Data items

──────────

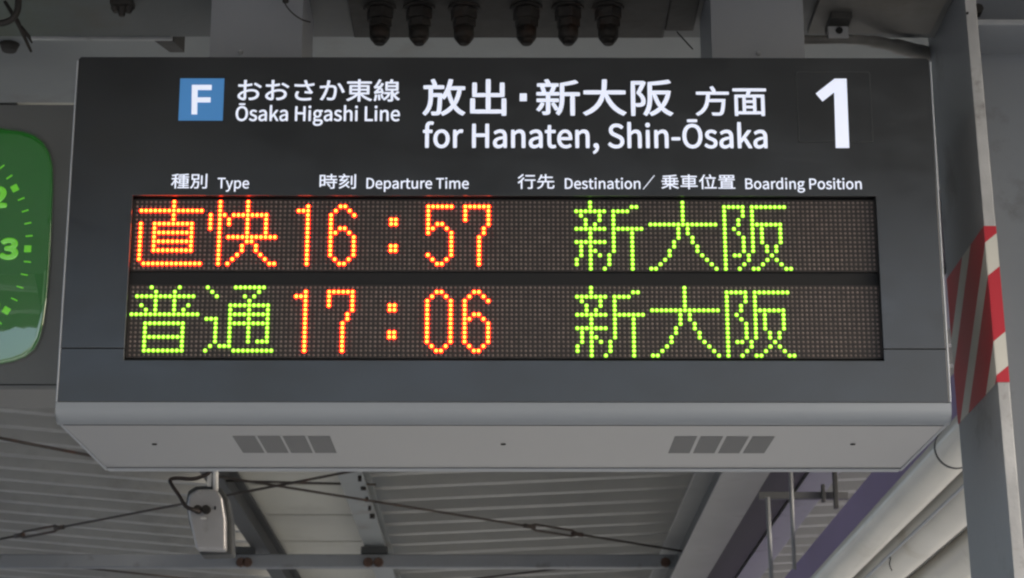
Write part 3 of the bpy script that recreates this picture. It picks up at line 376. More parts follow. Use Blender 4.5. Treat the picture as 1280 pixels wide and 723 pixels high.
# rounded bottom lip
prof = [(Y0+.018,zf-.0005),(Y0+.0012,zf-.0005)]
r_ = .026
for i in range(25):
    a = R(180 + 90*i/24); prof.append((Y0+.0012+.030+.030*math.cos(a), zb+r_+r_*math.sin(a)))
prof.append((Y0+.0311, zb+.004)); prof.append((Y0+.018, zb+.010))
lip = MB(); n = len(prof)
rings = [(XL+.010,.010),(XL+.003,.004),(XL,0),(XR,0),(XR-.003,.004),(XR-.010,.010)]
vs = []
for x, ins in rings:
    for (y, z) in prof: vs.append((x, max(y, Y0+.0012+ins) if y < Y0+.018 else y, max(z, zb+ins*.6) if z < zf-.01 else z))
fs = []
for k in range(len(rings)-1):
    for i in range(n): fs.append((k*n+i, k*n+(i+1)%n, (k+1)*n+(i+1)%n, (k+1)*n+i))
lip.add(vs, fs, False); lip.add(vs, [tuple(range(n-1,-1,-1)), tuple(range((len(rings)-1)*n, len(rings)*n))])
lo = lip.build('bottom_lip', M['lip'], board)
# under side plate, ending in a folded back edge
ya, yz = Y0+.0335, Yb
def under(y): return zb + (zbb-zb)*(y-ya)/(yz-ya)
xi = .010
MB().add([(XL+xi,ya,under(ya)),(XR-xi,ya,under(ya)),(XR-xi,yz-.02,under(yz-.02)),(XL+xi,yz-.02,under(yz-.02)),
          (XL+xi,ya,under(ya)+.01),(XR-xi,ya,under(ya)+.01),(XR-xi,yz-.02,under(yz-.02)+.01),(XL+xi,yz-.02,under(yz-.02)+.01)],
         [(0,1,2,3),(7,6,5,4),(0,4,5,1),(1,5,6,2),(2,6,7,3),(3,7,4,0)]).build('underside_panel', M['bottom'], board, bevel=.001)
MB().box(XL+xi, XR-xi, yz-.0185, yz+.012, zbb-.0035, zbb+.014).build('rear_edge_trim', M['alu'], board, bevel=.002)
MB().box(XL+xi+.001, XR-xi-.001, yz-.0208, yz-.0188, zbb-.0015, zbb+.010).build('fold_line', M['dark'], board)
MB().box(XL+xi+.001, XR-xi-.001, ya-.0012, ya-.0003, zb-.001, zb+.010).build('fold_line', M['dark'], board)
for s in (0, 1):                                            # slanted end caps of the under side
    x = XL+.004 if s == 0 else XR-.010
    MB().add([(x,ya,zb-.001),(x+.006,ya,zb-.001),(x+.006,yz,zbb-.003),(x,yz,zbb-.003),(x,ya,zf),(x+.006,ya,zf),(x+.006,yz,zf),(x,yz,zf)],
             [(0,1,2,3),(7,6,5,4),(0,4,5,1),(1,5,6,2),(2,6,7,3),(3,7,4,0)]).build('end_cap', M['alu'], board, bevel=.001)
# eight perforated vents in two groups of four, three screws
gm = None
yv0 = PZ(630, 545, zb+.004).y; yv1 = PZ(630, 567.5, zb+.006).y
def vent(xc):
    global gm
    if gm is None:
        mb = MB(); hw = .0230
        mb.box(-hw, hw, yv0, yv1, -.0002, .002)
        gm = mb.mesh('vent_grille')
    o = link('vent_grille', gm, None, board)
    if not gm.materials: gm.materials.append(M['grille'])
    ym = (yv0+yv1)/2; sl = math.atan((zbb-zb)/(yz-ya))
    o.rotation_euler = (sl, 0, 0)
    o.location = Vector((xc, ym-ym*math.cos(sl), under(ym)-ym*math.sin(sl)-.0006)) - board.location
for x0p, x1p in ((289.5, 413), (843, 970)):
    xa = PZ(x0p, 545, zb+.003).x; xb = PZ(x1p, 545, zb+.003).x
    for k in range(4): vent(xa + .0245 + (xb-xa-.049)*k/3)
for px in (193, 629, 1066):
    p = PZ(px, 556, zb+.004)
    MB().tube([(p.x,p.y,under(p.y)+.003),(p.x,p.y,under(p.y)-.002)], .0055, 12, False).build('screw', M['dark'], board)

# number panel and lettering
def lb(px0, px1, pb, pt): return (F(px0,(pb+pt)/2).x, F(px1,(pb+pt)/2).x), F(630,pb).z, F(630,pt).z
(nx0, nx1), nz0, nz1 = lb(997, 1089, 177, 90)
npn = MB().prism(rr(nx0, nx1, nz0, nz1, .004), Y0-.0012, Y0+.001).build('number_panel', M['face'], board, bevel=.0005)
o_ = rr(nx0-.001, nx1+.001, nz0-.001, nz1+.001, .005); i_ = rr(nx0+.0008, nx1-.0008, nz0+.0008, nz1-.0008, .0035); k_ = len(o_)
MB().add([(x,Y0-.0016,z) for x,z in o_]+[(x,Y0-.0016,z) for x,z in i_]+[(x,Y0+.001,z) for x,z in o_]+[(x,Y0-.0008,z) for x,z in i_], [f for a in range(k_) for b in [(a+1)%k_] for f in ((a,b,k_+b,k_+a),(a,2*k_+a,2*k_+b,b),(k_+a,k_+b,3*k_+b,3*k_+a))]).build('panel_rim', M['numface'], board)
def poly_letter(name, pts, label, parent, m=M['white'], dy=.0022):
    q = [F(*p) for p in pts]; ps = [(p.x, p.z) for p in q]
    o = MB().prism(ps, Y0-dy, Y0-dy+.0008).build(name, m, parent); o['label'] = label; return o
poly_letter('platform_number', [(1044.5,185.5),(1061.5,185.5),(1058,99),(1043,99),(1019.5,117.5),(1028,127.5),(1042.5,116)], 'large backlit white numeral 1', npn)
(bx0, bx1), bz0, bz1 = lb(224.2, 279.4, 151.5, 99)
bdg = MB().prism([(bx0,bz0),(bx1,bz0),(bx1,bz1),(bx0,bz1)], Y0-.0010, Y0+.001).build('line_badge', M['blue'], board); bdg['label'] = 'backlit blue square line badge with a white F'
poly_letter('badge_letter', [(239.5,143.5),(246.5,143.5),(246.8,128.5),(263.2,128.5),(263.4,122.3),(247,122.3),(247.2,113),(264.6,113),(264.8,106.7),(240,106.7)], 'white letter F', bdg, dy=.0018)
def LT(nm, text, px0, px1, pb, pt, bold, label, **k):
    bx, b, t = lb(px0, px1, pb, pt)
    return lettering(nm, text, bx, b, t, Y0-.0004, M['white'], board, bold*.0017, label=label, **k)
LT('line_name_lettering', 'おおさか東線', 297, 500, 127.6, 99.5, .42, 'white Japanese line name', ink=True)
LT('line_name_lettering', 'Ōsaka Higashi Line', 294.5, 500, 152, 133.5, .42, 'white Latin line name Ōsaka Higashi Line')
LT('direction_lettering', '放出', 528, 633, 145.3, 99, .85, 'large white Japanese characters for Hanaten', ink=True)
mp_ = [F(x, y) for x, y in ((649.5,126.8),(658.5,126.8),(658.5,117.2),(649.7,117.2))]
MB().prism([(p.x,p.z) for p in mp_], Y0-.0012, Y0-.0002).build('lettering_dot', M['white'], board)
LT('direction_lettering', '新大阪', 670, 841.5, 145.3, 99, .85, 'large white Japanese characters for Shin-Osaka', ink=True)
LT('direction_lettering', '方面', 869, 958, 145, 107.5, .6, 'smaller white Japanese characters for direction', ink=True)
LT('direction_lettering', 'for Hanaten, Shin-Ōsaka', 528.5, 959, 185.3, 155, .72, 'white Latin words for Hanaten, Shin-Ōsaka')
for t_, a, b_, tp, bt in (('種別',214,259,218,236.5),('時刻',399.5,445,218,236.5),('行先',647,693,218,236.5),('／',803.5,818.5,219,237),('乗車位置',826.5,919,218,236.5)):
    LT('heading_lettering', t_, a, b_, bt, tp, .16, 'small white Japanese column heading', ink=True)
for t_, a, b_ in (('Type',272,311.5),('Departure Time',458,586),('Destination',706,800.5),('Boarding Position',931.5,1077)):
    LT('heading_lettering', t_, a, b_, 236.3, 223, .22, 'small white column heading reading '+t_)

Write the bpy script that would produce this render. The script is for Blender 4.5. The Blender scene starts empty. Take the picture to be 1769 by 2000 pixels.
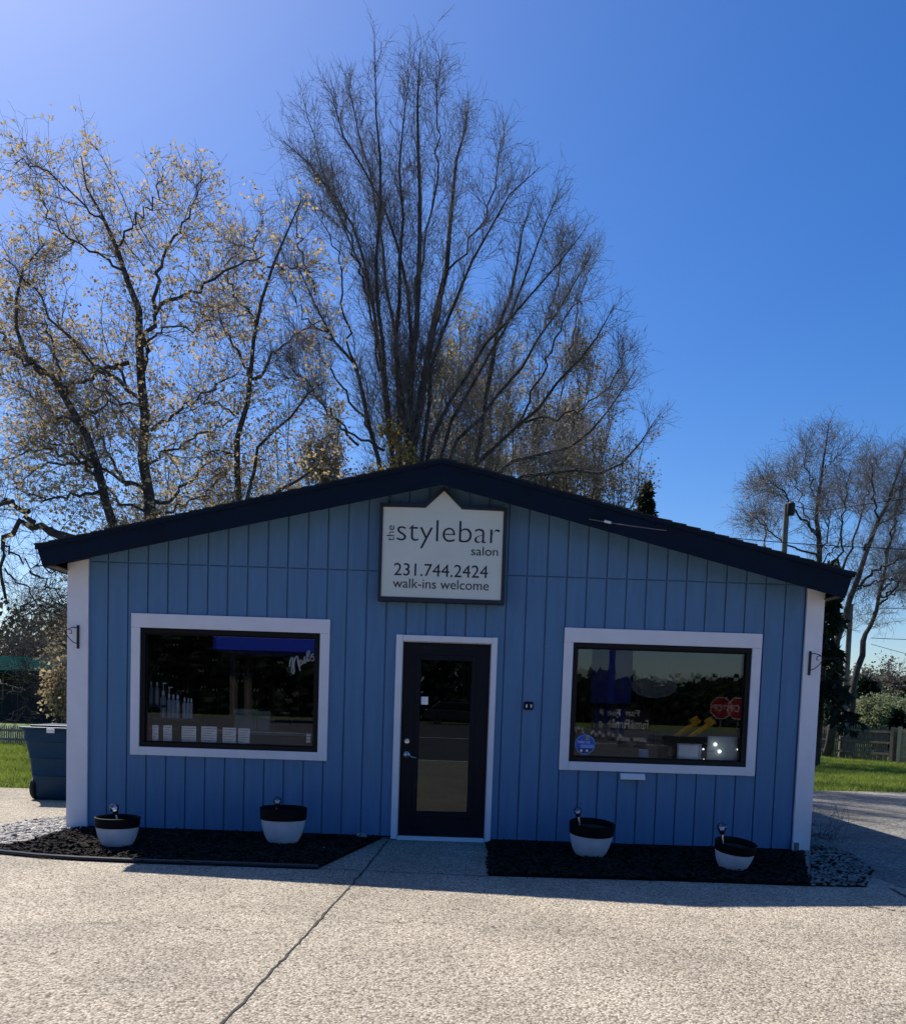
import bpy, math, random
import numpy as np
from mathutils import Vector, Matrix
rad = math.radians
S = bpy.context.scene
COL = S.collection

# ------------------------------------------------------------------ camera
W0, H0 = 1769., 2000.
FPX = 1770.; ROLL = rad(1.9); TH = rad(3.87); PPX, PPY = 856., 1490.
CD, CH = 9.3, 1.44
cr, sr, ct, st = math.cos(ROLL), math.sin(ROLL), math.cos(TH), math.sin(TH)
F_ = np.array((0, ct, -st)); U0 = np.array((0, st, ct)); R0 = np.array((1., 0, 0))
R_ = cr * R0 + sr * U0; U_ = -sr * R0 + cr * U0
cd = bpy.data.cameras.new('camera'); cam = bpy.data.objects.new('camera', cd); COL.objects.link(cam)
cd.sensor_fit = 'VERTICAL'; cd.sensor_height = 36.; cd.sensor_width = 36. * W0 / H0
cd.lens = FPX / H0 * 36.
cd.shift_x = (W0 / 2 - PPX) / H0; cd.shift_y = (PPY - H0 / 2) / H0
cd.clip_start = .05; cd.clip_end = 2000
M = Matrix(((R_[0], U_[0], -F_[0], 0), (R_[1], U_[1], -F_[1], -CD), (R_[2], U_[2], -F_[2], CH), (0, 0, 0, 1)))
cam.matrix_world = M
S.camera = cam

# ------------------------------------------------------------------ world, sun, exposure
SUNV = Vector((-.535, .635, 1.)).normalized()
SEL = math.asin(SUNV.z); SAZ = math.atan2(SUNV.x, SUNV.y)
wd = bpy.data.worlds.new('World'); S.world = wd; wd.use_nodes = True
wn = wd.node_tree; wn.nodes.clear()
wo = wn.nodes.new('ShaderNodeOutputWorld'); wb = wn.nodes.new('ShaderNodeBackground'); sk = wn.nodes.new('ShaderNodeTexSky')
sk.sky_type = 'NISHITA'; sk.sun_disc = False; sk.sun_elevation = SEL; sk.sun_rotation = SAZ
sk.air_density = 1.0; sk.dust_density = .95; sk.ozone_density = 5.0; sk.altitude = 200
hs = wn.nodes.new('ShaderNodeHueSaturation'); hs.inputs['Saturation'].default_value = 1.33; hs.inputs['Hue'].default_value = .510
wb.inputs['Strength'].default_value = .098
wn.links.new(sk.outputs[0], hs.inputs['Color']); wn.links.new(hs.outputs[0], wb.inputs[0]); wn.links.new(wb.outputs[0], wo.inputs[0])
sl = bpy.data.lights.new('sun', 'SUN'); sl.energy = 4.9; sl.angle = rad(.53); sl.color = (1, .94, .84)
so = bpy.data.objects.new('sun', sl); COL.objects.link(so)
so.rotation_euler = (-SUNV).to_track_quat('-Z', 'Y').to_euler(); so.location = (-20, 20, 40)
S.view_settings.view_transform = 'Standard'; S.view_settings.look = 'None'
S.view_settings.exposure = 0.5; S.view_settings.gamma = 1
S.render.engine = 'CYCLES'
S.cycles.max_bounces = 8; S.cycles.transparent_max_bounces = 16
S.cycles.glossy_bounces = 4; S.cycles.diffuse_bounces = 4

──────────

Find all lines where the word "Write" appears. Copy them.

Exercise output —
Write part 3 of the bpy script that recreates this picture. It picks up at line 376. More parts follow. Use Blender 4.5. Treat the picture as 1280 pixels wide and 723 pixels high.
Write the bpy script that would produce this render. The script is for Blender 4.5. The Blender scene starts empty. Take the picture to be 1769 by 2000 pixels.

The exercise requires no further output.